И вновь из голубого дыма

Встает поэзия. Она

Вовеки непереводима,

Родному языку верна.

При всем моем уважении к памяти Самойлова, поэта, которого люблю, переводчика, которого чту, человека, которого вспоминаю с теплым чувством, его приговор переводам Асара Эппеля я считаю в высшей степени несправедливым. Эппель — большой мастер, с самого начала самолюбиво оберегавший свою переводческую самобытность, смело бравшийся за перевод наисложнейших текстов, среди которых были и переведенные до него Самойловым (тот же “Бал в опере” Тувима). Такой поэт, как Самойлов, не мог не оценить талант младшего коллеги, и его негативное отношение к переводам Эппеля для меня труднообъяснимо — возможно, виной тому независимый характер Эппеля, возможно, профессиональная ревность, а может быть, и то и другое. Самойловский приговор переводам Свяцкого оставляю без комментариев.

— Я бы хотела вернуться к вопросу о ваших любимых русских авторах. Вы говорили о Бродском. А кто еще вам нравится из современных русских поэтов?

— Кто нравится? Нравится — больше прежними, чем недавними, с полемическим вызовом, стихами, — Юнна Мориц. Нравятся Олег Чухонцев, Евгений Рейн, Татьяна Бек. Хорошими стихами балует меня по телефону Александр Ревич, когда ему хочется услышать подтверждение собственной весомости в поэзии, а попутно обнародовать свою последнюю табель о литературных рангах. С интересом читаю стихи Кибирова, но будущее все-таки не за постмодернизмом — цитатность умирает очень быстро: его замечательный стихотворный цикл, посвященный Константину Черненко, лет через пять будет непонятен читателю.

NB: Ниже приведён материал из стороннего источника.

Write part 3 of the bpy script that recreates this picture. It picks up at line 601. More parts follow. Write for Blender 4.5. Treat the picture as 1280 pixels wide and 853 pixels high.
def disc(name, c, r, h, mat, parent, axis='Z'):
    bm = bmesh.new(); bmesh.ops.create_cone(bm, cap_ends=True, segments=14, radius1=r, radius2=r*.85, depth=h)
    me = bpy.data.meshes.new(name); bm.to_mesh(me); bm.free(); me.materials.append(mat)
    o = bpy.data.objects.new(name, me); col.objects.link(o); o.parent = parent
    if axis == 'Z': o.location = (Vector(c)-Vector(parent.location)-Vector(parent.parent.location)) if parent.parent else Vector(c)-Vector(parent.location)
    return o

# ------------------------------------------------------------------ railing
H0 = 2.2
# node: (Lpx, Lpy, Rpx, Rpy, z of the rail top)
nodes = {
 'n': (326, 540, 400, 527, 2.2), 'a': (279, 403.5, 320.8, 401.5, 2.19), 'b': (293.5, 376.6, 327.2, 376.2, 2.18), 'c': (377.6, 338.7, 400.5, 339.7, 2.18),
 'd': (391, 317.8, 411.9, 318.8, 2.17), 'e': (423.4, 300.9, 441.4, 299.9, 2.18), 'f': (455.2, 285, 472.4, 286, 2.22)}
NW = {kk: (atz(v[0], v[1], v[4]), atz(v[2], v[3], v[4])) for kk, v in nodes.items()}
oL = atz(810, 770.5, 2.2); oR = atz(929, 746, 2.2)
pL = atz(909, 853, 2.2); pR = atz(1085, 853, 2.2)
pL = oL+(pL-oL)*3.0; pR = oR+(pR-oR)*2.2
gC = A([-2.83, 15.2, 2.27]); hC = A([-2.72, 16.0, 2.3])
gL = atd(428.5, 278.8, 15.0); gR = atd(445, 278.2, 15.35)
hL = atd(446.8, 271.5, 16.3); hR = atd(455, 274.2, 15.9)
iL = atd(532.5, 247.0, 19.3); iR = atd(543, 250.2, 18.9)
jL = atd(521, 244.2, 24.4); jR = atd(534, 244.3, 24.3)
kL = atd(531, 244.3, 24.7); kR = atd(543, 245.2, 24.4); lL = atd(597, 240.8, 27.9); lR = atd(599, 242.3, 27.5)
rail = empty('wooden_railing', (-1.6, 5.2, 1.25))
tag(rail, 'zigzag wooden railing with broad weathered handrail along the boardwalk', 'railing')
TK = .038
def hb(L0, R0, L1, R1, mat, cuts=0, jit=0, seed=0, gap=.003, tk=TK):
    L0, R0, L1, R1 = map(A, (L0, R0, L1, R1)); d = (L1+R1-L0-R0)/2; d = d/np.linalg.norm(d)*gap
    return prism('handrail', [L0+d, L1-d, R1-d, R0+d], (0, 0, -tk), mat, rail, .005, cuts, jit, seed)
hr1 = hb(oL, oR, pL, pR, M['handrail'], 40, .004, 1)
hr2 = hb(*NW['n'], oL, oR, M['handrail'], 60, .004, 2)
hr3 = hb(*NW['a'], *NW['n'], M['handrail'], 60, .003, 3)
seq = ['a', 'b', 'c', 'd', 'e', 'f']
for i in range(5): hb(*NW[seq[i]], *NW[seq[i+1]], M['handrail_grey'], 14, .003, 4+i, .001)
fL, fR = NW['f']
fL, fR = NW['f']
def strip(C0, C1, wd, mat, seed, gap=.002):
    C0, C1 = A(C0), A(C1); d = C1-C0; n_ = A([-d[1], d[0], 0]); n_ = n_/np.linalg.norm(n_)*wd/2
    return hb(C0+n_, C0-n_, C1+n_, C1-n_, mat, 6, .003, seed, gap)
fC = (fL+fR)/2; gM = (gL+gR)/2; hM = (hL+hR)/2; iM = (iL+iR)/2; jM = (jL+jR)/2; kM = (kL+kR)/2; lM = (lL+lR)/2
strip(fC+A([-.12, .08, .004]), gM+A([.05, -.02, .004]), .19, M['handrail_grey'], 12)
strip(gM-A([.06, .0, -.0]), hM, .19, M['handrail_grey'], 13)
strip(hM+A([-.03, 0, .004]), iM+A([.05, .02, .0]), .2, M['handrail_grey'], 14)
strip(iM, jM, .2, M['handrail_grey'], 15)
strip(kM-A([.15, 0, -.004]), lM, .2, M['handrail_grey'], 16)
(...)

К этому далеко не полному списку интересных мне поэтов прибавлю Строчкова. Я назвал тех, кто, так сказать, ходит рядом, да и то не всех: “толстые” журналы и алехинский “Арион” нередко дарят неожиданные открытия, но в этом случае правильнее, пожалуй, говорить об отдельных стихах, а не об авторах в целом.

Если же чуть-чуть назад, то это Мандельштам, Пастернак, Заболоцкий. И еще Слуцкий, большой поэт, который оказался сегодня в тени, но, надеюсь, временно... За современной русской прозой мне следить непросто — много времени уходит на чтение итальянских книг. Этого требует моя литературная специальность: перевод.